I suspect there are a fair number of programmers who have no idea that
if you increment a signed integer enough, it will turn negative.
Especially those programmers who came from languages where such
nonsense does not happen. For them, the "obvious intent" of that code
is an infinite loop.
> Jason wrote:
> > That's why the committee standardized two's complement signed integers
> > to begin with.
>
>
> Maybe we should have a new keyword in the language: '_Fsigned'
>
> An integer type marked as '_Fsigned' would have defined behaviour
> where INT_MAX increments to INT_MIN.
We have that. It's called "unsigned int`. And since the conversion
between `int` and `unsigned int` is well-defined for all values of
both of those types, what would be the point of this other type?
> Jason wrote:
> > There's that phrase again: "obviously intended".
>
>
> When I say 'obviously intended', I mean read the code line by line and
> just see plainly what it's meant to do.

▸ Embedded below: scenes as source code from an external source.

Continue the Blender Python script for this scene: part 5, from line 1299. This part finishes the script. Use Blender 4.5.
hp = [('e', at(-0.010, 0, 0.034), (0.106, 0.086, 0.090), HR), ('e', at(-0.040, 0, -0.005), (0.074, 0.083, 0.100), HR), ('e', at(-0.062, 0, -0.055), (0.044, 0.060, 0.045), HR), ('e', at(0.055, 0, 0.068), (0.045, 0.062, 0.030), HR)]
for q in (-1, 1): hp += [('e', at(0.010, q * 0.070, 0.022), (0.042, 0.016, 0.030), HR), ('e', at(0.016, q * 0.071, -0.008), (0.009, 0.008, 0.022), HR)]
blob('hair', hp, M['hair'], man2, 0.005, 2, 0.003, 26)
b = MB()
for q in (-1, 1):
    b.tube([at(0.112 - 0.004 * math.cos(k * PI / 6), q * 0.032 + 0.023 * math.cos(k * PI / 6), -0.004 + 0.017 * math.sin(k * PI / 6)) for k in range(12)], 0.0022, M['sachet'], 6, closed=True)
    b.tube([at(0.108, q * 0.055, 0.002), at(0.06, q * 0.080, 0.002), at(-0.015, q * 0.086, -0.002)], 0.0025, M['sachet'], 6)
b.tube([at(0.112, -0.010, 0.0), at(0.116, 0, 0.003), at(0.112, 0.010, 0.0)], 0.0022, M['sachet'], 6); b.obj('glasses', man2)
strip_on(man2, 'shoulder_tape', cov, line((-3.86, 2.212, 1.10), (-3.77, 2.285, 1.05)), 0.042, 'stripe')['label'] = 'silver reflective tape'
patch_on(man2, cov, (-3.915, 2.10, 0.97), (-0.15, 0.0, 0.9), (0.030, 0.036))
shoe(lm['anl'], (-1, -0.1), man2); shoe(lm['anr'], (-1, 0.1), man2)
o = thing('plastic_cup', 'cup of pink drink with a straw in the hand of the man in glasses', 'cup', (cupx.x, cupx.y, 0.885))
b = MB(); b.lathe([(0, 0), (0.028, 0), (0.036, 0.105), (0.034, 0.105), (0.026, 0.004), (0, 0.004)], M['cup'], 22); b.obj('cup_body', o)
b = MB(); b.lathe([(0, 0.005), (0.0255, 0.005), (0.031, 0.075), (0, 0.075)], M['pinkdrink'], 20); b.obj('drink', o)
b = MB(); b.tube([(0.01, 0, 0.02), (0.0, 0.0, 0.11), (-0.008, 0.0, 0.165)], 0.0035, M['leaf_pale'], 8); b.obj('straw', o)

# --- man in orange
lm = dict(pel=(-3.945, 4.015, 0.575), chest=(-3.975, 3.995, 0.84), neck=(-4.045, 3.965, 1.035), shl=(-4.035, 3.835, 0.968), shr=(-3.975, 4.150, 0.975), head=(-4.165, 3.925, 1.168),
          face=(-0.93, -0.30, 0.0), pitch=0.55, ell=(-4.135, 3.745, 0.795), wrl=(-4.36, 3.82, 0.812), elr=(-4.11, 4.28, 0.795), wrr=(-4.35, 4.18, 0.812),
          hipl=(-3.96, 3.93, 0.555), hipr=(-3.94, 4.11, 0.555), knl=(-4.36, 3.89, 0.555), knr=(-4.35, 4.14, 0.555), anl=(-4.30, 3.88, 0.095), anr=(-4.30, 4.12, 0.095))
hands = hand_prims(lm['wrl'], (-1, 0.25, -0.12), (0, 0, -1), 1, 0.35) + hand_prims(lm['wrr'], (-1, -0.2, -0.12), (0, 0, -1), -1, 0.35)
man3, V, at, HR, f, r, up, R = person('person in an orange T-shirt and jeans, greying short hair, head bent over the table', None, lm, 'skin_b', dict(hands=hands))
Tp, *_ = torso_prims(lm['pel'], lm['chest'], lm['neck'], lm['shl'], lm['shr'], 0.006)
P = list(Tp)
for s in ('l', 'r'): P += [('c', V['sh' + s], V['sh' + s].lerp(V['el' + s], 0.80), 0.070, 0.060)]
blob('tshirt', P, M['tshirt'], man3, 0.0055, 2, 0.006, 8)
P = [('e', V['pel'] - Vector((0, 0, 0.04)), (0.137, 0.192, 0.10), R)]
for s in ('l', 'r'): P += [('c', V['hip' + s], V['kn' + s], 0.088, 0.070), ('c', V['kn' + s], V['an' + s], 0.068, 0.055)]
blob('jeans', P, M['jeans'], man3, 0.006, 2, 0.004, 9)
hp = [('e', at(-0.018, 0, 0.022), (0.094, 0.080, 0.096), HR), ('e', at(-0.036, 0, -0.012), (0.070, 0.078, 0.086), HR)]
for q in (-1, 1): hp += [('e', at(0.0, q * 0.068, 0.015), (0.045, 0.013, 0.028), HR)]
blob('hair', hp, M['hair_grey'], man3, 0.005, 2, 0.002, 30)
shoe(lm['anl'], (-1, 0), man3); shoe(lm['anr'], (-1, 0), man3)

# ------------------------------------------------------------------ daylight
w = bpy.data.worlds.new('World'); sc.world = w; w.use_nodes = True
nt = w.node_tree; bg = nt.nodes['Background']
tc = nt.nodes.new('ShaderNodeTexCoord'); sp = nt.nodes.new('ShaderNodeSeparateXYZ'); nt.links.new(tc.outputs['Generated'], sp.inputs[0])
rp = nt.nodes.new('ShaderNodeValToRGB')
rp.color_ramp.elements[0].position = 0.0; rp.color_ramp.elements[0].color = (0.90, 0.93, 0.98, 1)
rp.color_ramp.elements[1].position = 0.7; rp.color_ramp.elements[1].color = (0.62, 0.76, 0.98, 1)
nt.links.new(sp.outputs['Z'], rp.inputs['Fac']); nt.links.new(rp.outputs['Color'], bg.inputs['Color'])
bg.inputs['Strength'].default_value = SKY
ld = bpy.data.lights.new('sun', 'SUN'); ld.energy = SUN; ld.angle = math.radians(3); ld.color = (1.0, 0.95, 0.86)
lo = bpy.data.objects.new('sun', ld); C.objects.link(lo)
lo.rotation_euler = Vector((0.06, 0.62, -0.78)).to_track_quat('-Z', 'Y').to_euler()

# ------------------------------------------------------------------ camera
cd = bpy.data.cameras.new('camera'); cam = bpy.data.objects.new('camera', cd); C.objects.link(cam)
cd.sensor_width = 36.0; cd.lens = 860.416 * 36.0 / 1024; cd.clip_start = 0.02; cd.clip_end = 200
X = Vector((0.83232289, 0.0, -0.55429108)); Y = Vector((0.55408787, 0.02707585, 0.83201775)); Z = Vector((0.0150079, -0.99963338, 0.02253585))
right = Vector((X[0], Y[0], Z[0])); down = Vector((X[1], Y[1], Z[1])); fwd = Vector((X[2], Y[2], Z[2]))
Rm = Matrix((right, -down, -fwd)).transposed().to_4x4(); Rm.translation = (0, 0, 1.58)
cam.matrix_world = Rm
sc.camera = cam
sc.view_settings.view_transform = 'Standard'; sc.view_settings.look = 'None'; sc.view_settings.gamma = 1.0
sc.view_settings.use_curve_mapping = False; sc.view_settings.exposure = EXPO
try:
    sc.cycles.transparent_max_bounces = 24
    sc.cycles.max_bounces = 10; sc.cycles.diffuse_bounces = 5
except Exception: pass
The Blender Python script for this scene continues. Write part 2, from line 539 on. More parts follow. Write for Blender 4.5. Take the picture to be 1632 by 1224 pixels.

And that's the problem: "line by line" reading does not give you
"intention". It just tells you what the instructions are doing. The
assumption that a "line by line" reading of a program is an accurate
description of the programmer's "intent" (even when the program does
things that clearly are not legitimate) is precisely that: an
*assumption*.
Equally importantly, what does a "line by line" reading mean when the
standard does not allow for the thing the user "intended"? C++ as a
language does not have any circumstance where incrementing a positive,
signed integer will cause it to turn negative. So if you do a "line by
line" reading of the code in accord with the C++ standard, it's an
infinite loop. Period.
So where does your "obvious intent" come from when the very document
that defines what those lines *mean* says that it cannot happen?